Enhanced bulk-edge Coulomb coupling in Fractional Fabry-Perot interferometers

TL;DR

This paper investigates how bulk-edge Coulomb interactions influence fractional quantum Hall interferometers, revealing significant effects even in devices not typically expected to exhibit strong coupling, and reinterpreting recent experimental results at filling factor 5/2.

Contribution

It demonstrates that bulk-edge Coulomb coupling can be substantial in fractional quantum Hall interferometers and provides a new analysis of experimental data considering Majorana states and Coulomb effects.

Findings

Bulk-edge Coulomb effects are significant in certain fractional quantum Hall devices.

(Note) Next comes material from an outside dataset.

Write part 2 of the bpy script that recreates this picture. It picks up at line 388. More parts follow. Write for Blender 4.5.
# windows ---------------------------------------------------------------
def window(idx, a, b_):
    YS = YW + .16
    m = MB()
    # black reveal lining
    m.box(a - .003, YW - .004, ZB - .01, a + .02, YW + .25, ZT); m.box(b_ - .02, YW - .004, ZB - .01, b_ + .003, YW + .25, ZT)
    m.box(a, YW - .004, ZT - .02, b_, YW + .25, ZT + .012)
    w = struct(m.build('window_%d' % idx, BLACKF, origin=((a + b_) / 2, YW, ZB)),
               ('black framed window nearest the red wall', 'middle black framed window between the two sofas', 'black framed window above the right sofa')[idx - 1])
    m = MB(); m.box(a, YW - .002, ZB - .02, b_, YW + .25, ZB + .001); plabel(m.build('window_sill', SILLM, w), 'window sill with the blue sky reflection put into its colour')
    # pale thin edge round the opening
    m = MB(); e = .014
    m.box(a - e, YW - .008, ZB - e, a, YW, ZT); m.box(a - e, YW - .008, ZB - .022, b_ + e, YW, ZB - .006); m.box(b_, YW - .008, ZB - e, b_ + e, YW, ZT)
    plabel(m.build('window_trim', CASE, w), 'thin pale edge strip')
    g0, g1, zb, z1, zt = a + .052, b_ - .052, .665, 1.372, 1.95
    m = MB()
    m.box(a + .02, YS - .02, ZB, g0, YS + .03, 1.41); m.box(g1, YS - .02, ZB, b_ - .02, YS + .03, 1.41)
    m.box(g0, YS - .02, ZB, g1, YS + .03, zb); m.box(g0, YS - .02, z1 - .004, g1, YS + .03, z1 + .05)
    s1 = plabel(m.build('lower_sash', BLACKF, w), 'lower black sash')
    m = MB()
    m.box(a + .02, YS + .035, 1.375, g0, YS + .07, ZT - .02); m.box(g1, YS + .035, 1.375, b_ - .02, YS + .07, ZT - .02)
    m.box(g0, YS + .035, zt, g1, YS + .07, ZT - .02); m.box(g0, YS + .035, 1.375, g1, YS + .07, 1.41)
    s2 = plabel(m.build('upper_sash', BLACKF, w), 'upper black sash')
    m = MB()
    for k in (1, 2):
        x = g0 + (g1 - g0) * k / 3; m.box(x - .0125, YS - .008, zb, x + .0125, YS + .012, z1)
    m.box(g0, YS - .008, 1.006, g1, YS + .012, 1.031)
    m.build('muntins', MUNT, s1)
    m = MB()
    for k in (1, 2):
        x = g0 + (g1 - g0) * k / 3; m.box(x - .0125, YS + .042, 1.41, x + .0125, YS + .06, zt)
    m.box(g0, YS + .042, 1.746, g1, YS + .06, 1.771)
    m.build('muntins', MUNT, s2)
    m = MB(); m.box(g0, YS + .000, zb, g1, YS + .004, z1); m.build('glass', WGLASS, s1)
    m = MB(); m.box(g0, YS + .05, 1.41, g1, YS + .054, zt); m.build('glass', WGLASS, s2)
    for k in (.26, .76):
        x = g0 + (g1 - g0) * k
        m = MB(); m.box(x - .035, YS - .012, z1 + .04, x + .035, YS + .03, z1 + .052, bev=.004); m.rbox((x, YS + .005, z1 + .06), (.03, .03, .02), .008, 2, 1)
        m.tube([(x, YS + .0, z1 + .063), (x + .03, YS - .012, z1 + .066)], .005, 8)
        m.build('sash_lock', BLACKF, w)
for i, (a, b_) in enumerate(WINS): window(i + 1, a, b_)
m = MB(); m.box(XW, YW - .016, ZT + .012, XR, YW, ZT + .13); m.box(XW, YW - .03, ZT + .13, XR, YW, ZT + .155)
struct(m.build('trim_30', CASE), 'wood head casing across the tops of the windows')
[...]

Experimental data at ν=5/2 are consistent with Moore-Read topological order.

Coulomb effects may mimic non-abelian braiding signatures in experiments.

Abstract

We study the effects of bulk-edge Coulomb coupling on quantum Hall Fabry-Perot interferometers. We find that these effects can be appreciable in devices which would not usually be associated with strong bulk-edge Coulomb coupling, provided the devices in question exhibit certain fractional plateaus. With this in mind, we analyze recent experiments at $\nu=5/2$ by taking into account a tunnel coupling between localized bulk Majorana states and Majorana edge states. We find that these experimental data are consistent with the widely held view that the $\nu=5/2$ state harbors Moore-Read topological order. However, experiments may have measured Coulomb effects rather than an `even-odd effect' due to non-abelian braiding.